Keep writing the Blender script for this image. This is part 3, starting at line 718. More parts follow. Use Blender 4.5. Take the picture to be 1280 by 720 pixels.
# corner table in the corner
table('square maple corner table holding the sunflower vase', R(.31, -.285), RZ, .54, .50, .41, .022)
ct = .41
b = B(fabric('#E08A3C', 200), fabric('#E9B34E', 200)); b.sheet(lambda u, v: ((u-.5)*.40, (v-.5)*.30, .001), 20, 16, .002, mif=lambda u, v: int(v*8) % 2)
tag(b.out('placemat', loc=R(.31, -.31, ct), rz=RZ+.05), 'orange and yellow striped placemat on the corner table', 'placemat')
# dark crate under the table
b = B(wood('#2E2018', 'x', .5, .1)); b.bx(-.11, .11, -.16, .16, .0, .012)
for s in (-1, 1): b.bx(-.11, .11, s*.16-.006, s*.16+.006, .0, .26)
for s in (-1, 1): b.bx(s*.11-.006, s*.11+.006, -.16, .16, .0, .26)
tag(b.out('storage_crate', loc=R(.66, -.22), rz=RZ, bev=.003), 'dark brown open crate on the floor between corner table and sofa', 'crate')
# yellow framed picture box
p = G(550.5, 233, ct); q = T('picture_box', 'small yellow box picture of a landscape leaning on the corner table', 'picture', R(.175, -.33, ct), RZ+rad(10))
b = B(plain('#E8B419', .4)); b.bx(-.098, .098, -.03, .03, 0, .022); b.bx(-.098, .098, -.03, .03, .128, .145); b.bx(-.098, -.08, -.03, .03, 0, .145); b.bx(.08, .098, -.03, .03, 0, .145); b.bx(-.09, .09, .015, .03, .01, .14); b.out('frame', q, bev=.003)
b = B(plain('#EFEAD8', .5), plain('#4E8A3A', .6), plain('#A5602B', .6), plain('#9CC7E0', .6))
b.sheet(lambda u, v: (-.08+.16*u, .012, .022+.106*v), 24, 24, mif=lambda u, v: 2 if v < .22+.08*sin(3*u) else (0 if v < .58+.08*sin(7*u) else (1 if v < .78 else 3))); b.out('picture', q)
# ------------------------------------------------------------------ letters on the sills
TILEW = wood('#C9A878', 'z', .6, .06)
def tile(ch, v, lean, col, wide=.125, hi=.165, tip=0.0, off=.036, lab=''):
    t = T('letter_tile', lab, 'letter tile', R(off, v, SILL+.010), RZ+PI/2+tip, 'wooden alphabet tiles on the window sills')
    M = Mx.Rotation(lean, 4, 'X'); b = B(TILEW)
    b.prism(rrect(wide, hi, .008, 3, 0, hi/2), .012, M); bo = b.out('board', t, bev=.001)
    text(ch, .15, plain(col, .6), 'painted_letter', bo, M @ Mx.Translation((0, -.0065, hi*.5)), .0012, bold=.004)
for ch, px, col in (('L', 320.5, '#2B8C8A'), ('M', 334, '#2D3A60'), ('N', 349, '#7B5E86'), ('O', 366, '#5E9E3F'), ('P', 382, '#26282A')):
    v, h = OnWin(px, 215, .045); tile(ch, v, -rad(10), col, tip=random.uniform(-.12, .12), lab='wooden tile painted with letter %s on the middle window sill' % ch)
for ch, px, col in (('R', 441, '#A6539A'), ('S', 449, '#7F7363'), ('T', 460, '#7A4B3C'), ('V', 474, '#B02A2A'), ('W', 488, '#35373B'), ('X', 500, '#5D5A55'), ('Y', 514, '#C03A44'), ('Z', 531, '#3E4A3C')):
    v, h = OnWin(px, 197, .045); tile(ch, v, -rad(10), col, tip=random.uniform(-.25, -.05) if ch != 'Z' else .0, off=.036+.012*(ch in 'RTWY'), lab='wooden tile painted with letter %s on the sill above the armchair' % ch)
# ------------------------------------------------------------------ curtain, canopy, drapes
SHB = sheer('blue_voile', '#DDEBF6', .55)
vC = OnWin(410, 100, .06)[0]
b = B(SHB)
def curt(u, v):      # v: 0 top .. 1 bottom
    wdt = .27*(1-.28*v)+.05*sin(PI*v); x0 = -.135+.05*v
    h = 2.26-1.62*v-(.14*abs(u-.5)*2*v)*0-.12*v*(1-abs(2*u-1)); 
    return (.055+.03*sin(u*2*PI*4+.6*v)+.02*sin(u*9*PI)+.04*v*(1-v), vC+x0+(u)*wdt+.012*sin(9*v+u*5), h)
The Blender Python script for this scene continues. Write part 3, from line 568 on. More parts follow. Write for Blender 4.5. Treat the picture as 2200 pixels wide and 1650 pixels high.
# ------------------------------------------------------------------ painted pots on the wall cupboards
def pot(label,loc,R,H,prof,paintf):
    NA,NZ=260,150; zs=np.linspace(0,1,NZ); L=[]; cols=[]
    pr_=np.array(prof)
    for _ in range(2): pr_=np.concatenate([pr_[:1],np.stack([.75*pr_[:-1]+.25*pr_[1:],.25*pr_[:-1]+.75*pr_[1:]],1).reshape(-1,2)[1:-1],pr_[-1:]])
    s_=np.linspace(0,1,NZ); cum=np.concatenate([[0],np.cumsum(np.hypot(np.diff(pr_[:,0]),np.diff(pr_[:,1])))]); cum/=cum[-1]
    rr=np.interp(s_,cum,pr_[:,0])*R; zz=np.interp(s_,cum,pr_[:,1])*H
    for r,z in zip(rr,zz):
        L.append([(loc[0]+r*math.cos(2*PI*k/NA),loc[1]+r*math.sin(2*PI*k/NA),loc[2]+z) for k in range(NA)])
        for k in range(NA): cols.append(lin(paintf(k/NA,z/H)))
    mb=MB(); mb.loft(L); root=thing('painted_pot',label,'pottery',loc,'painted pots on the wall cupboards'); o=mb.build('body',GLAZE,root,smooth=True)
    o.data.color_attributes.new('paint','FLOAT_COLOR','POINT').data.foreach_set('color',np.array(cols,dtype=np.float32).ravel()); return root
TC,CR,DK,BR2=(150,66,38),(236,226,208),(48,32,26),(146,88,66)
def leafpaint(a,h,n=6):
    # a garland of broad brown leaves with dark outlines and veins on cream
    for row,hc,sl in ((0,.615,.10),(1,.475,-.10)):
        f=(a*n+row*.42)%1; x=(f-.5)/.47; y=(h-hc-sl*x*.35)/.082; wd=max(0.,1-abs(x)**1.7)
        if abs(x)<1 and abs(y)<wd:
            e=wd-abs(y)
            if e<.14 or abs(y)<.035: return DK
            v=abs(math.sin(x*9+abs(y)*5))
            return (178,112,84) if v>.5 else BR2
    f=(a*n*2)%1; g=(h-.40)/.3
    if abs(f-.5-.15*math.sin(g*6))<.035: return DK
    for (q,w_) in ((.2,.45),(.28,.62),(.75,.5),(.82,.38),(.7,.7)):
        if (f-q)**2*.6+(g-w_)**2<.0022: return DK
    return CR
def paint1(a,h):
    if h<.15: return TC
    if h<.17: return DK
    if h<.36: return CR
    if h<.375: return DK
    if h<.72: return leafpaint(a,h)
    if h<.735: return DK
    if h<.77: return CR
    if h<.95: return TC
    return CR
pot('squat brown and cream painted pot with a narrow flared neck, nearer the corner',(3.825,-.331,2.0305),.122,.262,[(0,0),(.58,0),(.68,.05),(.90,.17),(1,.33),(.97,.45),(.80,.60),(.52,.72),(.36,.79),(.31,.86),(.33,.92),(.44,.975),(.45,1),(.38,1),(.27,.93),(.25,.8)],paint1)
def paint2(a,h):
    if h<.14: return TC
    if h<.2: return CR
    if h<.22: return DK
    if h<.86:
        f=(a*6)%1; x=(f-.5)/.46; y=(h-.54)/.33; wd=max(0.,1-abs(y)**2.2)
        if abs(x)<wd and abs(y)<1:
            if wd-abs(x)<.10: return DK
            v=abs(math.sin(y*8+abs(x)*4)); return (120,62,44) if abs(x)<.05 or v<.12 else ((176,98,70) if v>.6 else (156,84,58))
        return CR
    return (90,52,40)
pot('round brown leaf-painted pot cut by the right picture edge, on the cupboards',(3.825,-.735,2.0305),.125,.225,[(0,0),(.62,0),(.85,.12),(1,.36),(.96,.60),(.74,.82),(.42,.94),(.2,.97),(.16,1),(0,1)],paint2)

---

▸ **WRITTEN PROBLEM**
Return all lines with the word "wide" in them.

▸ **TASK OUTPUT**
def tile(ch, v, lean, col, wide=.125, hi=.165, tip=0.0, off=.036, lab=''):
    b.prism(rrect(wide, hi, .008, 3, 0, hi/2), .012, M); bo = b.out('board', t, bev=.001)
The Blender Python script for this scene continues. Write part 3, from line 568 on. More parts follow. Write for Blender 4.5. Treat the picture as 2200 pixels wide and 1650 pixels high.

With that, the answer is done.